三島由紀夫と林房雄が「現代における右翼と左翼」と題して対談をしています。昭和44年12月号の「流動」に掲載されたものです。そこで2人は、政権という合法的暴力に対して、政権に与しない勢力の暴力について論じたのでした。
共産党からの転向組であった林は「右翼も頭山満の玄洋社、内田良平の黒竜会から北一輝、大川周明に至るまで暴力肯定です。頭山さんは伊藤博文をおどかしたし、来島恒喜は大隈重信に爆弾を投げるし、昭和の国粋派は、クーデター未遂、政府要人の暗殺をやってのけた」と述べつつ、「右翼も暴力否定などといいだしたら右翼じゃなくなる」と言い切っていました。
三島も「それがなくなっちゃだめだ」と応じています。そして、三島は「つまり義のために死ぬというのは人間の特徴で、動物にはない。義のために死なないのは、動物と人間の境目がつかないやつ。ロシアの場合テロリストは立派でしょう。ロシアの場合はちゃんとその人間が出ていますよ」とまで語っています。
つまり、テロというのは、そもそも右翼やアナーキストによるものが大半であり、死ぬことが前提だということです。山口二矢少年も自死しています。断頭台の露と消えることを覚悟しているからです。
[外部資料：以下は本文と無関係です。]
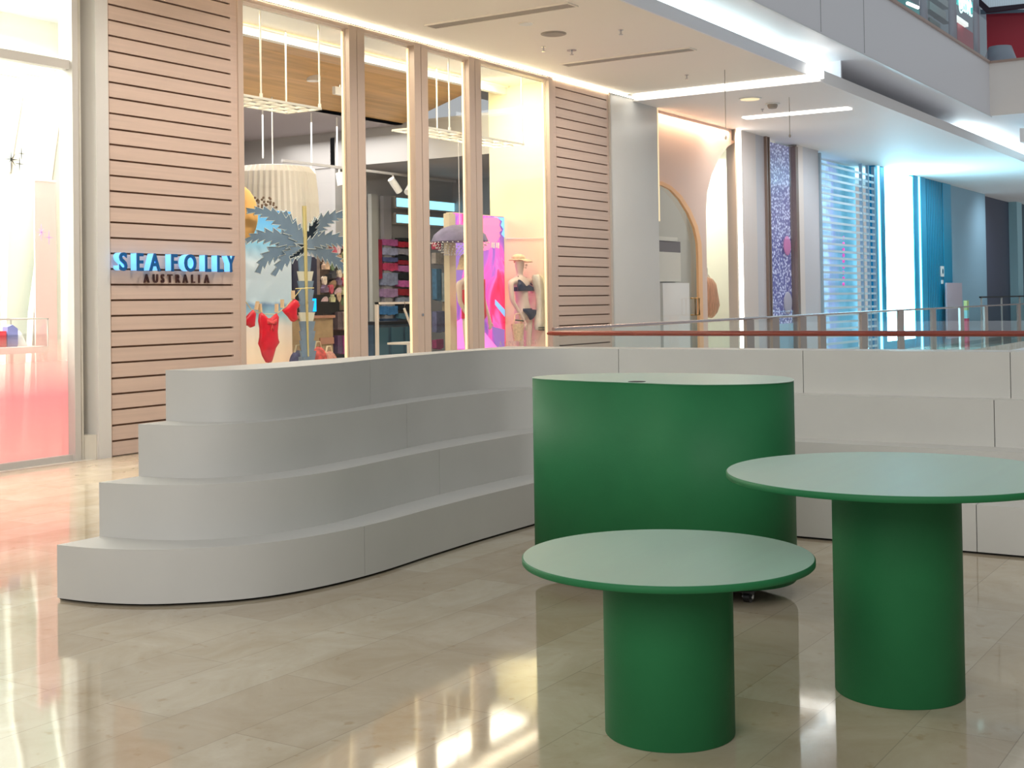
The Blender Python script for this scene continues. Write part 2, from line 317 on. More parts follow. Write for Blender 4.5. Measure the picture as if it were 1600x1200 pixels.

しかし、安倍さんを殺害したとされるテロリストも、岸田首相に爆発物を投げたテロリストも、何をしても許されると勘違いしています。そこに違いを感じてしまいます。民主主義にテロは付きものです。為政者は絶えず命を狙われます。根絶することは困難ですが、リベラルとか左翼とか自称する者たちのテロ肯定の意見は、あまりにも安易過ぎるのではないかと思います。